**Problem to solve:**
Show all lines from the data that include the word "high".

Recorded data

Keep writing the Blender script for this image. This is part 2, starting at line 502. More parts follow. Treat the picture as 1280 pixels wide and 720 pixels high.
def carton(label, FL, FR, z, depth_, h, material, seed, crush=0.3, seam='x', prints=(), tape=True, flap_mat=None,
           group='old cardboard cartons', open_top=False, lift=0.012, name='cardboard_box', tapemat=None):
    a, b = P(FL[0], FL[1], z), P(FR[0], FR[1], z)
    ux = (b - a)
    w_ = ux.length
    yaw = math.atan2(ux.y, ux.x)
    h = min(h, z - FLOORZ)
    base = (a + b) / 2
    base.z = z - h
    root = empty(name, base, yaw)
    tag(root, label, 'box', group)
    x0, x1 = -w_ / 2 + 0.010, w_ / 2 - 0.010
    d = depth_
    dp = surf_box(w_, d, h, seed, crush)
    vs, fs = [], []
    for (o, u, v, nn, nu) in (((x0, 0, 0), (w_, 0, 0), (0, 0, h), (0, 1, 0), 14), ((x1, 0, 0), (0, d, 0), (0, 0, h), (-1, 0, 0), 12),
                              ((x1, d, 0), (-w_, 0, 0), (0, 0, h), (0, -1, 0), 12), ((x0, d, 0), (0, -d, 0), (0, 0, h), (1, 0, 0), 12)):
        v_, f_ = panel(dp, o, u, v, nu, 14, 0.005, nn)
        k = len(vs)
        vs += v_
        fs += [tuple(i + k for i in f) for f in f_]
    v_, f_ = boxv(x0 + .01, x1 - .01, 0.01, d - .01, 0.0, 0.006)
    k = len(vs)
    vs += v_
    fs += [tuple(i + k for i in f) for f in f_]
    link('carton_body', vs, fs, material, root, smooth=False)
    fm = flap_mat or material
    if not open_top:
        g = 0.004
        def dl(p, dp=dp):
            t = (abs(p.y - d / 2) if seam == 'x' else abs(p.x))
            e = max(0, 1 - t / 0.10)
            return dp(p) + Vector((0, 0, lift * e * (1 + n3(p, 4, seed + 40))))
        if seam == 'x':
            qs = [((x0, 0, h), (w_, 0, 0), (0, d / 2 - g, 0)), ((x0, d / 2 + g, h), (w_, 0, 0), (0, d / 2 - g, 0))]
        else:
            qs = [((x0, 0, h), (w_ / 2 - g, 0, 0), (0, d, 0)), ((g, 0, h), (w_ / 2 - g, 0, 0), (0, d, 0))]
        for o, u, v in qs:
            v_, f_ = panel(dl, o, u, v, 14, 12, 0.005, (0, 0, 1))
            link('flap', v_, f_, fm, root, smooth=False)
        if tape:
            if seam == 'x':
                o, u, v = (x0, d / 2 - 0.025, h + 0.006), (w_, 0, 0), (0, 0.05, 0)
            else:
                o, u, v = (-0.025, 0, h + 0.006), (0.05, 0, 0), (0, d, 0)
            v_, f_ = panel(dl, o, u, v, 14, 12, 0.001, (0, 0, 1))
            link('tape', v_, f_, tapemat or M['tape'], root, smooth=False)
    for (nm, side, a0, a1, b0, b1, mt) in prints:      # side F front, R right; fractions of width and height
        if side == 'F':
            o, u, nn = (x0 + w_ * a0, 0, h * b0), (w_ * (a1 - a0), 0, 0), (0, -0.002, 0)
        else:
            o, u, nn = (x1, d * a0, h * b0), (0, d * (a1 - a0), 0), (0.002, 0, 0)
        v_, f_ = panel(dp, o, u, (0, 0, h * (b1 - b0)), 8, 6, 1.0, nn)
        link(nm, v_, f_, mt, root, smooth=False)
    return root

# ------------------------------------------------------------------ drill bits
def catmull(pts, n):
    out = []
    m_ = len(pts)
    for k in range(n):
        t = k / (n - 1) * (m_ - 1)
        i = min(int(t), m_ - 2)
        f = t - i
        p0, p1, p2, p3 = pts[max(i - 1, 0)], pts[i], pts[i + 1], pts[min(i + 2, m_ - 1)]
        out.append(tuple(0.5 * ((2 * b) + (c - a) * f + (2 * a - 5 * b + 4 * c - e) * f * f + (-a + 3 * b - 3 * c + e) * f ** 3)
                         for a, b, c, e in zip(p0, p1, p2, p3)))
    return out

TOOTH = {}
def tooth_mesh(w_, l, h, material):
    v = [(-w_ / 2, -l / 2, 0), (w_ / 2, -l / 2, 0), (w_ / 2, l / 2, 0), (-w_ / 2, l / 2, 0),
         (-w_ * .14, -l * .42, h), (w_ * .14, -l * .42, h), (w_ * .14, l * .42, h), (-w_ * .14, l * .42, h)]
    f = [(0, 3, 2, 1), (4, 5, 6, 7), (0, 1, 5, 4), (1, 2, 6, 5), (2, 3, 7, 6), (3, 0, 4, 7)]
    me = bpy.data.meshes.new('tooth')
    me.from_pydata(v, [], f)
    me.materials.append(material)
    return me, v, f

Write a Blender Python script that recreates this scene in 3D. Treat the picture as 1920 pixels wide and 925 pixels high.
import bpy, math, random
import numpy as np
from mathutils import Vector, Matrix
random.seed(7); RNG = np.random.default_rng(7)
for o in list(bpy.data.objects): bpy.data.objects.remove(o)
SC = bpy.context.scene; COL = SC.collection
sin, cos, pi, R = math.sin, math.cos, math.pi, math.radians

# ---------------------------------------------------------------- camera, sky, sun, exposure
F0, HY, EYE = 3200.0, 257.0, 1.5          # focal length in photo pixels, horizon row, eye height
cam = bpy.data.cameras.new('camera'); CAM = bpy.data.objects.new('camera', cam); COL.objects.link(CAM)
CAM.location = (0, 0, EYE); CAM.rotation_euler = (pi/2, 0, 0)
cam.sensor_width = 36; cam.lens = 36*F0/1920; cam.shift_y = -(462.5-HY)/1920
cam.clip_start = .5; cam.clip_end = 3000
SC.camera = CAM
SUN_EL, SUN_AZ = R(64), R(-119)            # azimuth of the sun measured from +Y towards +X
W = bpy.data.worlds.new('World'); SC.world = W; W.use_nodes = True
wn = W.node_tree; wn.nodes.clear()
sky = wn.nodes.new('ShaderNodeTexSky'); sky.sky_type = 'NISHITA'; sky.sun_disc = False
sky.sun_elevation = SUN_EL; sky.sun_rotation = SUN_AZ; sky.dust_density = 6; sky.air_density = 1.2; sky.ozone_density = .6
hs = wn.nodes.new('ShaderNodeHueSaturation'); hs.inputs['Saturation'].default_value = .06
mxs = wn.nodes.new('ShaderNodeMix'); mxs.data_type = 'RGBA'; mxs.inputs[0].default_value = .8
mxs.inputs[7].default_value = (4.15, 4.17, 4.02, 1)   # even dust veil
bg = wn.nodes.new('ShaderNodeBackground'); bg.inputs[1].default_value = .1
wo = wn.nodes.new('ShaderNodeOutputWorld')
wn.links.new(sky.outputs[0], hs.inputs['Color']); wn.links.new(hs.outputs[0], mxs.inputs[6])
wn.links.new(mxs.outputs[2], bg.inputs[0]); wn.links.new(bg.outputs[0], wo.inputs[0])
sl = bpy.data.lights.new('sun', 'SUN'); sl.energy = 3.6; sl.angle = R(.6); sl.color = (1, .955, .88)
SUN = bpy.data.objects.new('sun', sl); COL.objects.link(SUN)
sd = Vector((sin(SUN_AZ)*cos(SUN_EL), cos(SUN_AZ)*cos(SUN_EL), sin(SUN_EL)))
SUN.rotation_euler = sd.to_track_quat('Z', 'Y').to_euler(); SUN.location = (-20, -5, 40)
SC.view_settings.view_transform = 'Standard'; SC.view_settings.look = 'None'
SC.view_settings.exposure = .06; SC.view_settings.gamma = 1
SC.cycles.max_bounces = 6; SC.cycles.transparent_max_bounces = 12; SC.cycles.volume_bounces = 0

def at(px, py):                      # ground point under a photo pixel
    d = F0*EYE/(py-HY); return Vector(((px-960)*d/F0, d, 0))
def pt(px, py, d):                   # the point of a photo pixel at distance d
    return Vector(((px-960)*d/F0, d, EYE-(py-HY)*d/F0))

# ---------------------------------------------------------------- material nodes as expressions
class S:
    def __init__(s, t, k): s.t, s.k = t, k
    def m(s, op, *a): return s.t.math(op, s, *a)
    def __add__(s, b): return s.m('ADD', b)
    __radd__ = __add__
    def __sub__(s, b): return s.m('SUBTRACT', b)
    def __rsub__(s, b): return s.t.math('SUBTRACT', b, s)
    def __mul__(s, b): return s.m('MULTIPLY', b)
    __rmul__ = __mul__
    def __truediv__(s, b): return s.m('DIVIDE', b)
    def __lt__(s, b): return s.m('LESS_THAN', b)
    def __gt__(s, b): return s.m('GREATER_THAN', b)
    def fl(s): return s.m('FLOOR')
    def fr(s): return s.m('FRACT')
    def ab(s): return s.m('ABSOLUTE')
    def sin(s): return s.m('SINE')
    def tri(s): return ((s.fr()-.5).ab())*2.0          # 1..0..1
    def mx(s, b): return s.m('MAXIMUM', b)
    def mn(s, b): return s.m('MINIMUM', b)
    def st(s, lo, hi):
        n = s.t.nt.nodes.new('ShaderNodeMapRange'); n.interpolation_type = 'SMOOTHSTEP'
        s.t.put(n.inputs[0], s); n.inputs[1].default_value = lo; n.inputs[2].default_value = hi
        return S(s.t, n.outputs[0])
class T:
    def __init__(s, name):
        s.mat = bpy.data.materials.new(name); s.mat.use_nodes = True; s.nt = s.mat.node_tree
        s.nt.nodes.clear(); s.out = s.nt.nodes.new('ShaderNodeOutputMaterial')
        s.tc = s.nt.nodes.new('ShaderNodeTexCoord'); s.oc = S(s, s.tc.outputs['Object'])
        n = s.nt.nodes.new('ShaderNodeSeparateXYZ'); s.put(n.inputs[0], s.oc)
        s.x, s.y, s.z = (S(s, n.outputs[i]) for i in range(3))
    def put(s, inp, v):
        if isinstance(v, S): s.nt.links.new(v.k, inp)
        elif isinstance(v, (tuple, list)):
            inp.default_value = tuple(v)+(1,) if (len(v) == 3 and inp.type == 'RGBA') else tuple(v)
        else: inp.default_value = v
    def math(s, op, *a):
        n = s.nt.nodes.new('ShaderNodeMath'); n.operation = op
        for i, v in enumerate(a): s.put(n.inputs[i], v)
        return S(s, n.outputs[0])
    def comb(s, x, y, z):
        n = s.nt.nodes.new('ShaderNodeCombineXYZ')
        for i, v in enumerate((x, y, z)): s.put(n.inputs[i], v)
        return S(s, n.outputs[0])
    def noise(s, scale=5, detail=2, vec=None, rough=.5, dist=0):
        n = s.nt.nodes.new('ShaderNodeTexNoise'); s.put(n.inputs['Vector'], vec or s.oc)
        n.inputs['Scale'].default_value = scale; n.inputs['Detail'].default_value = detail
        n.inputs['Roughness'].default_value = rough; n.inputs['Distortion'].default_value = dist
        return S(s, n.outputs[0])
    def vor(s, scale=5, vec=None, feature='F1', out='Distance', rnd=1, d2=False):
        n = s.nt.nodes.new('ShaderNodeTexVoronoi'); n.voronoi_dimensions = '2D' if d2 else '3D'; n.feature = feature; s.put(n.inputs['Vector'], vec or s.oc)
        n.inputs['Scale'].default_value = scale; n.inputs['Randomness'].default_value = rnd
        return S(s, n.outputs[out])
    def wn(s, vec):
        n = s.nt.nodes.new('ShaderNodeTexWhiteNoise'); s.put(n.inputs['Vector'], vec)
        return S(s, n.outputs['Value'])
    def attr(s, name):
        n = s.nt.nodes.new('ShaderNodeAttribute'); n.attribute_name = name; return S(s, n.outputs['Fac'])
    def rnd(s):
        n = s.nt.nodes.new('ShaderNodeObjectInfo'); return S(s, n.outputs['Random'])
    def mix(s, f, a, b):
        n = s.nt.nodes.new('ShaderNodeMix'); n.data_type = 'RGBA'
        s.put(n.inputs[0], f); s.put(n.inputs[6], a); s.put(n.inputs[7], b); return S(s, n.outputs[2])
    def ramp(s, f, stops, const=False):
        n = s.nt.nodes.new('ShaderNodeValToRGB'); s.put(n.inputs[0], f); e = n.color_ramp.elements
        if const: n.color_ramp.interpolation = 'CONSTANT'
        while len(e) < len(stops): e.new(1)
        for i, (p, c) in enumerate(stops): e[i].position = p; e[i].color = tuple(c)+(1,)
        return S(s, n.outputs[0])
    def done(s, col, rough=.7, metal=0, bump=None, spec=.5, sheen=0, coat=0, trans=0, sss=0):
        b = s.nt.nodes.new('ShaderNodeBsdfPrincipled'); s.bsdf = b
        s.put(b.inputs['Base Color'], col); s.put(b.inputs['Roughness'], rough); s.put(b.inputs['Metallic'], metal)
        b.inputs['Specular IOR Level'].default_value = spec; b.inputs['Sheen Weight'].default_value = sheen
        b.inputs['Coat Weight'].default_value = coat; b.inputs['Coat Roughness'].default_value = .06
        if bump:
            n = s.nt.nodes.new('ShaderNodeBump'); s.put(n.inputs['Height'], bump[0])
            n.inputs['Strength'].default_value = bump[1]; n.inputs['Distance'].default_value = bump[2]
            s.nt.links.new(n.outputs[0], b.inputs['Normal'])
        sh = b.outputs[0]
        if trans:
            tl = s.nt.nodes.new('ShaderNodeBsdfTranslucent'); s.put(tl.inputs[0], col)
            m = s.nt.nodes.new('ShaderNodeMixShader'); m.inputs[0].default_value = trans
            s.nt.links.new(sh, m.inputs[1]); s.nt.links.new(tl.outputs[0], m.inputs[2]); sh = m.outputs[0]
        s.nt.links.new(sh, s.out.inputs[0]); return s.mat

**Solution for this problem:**
Keep writing the Blender script for this image. This is part 2, starting at line 502. More parts follow. Treat the picture as 1280 pixels wide and 720 pixels high.
Write a Blender Python script that recreates this scene in 3D. Treat the picture as 1920 pixels wide and 925 pixels high.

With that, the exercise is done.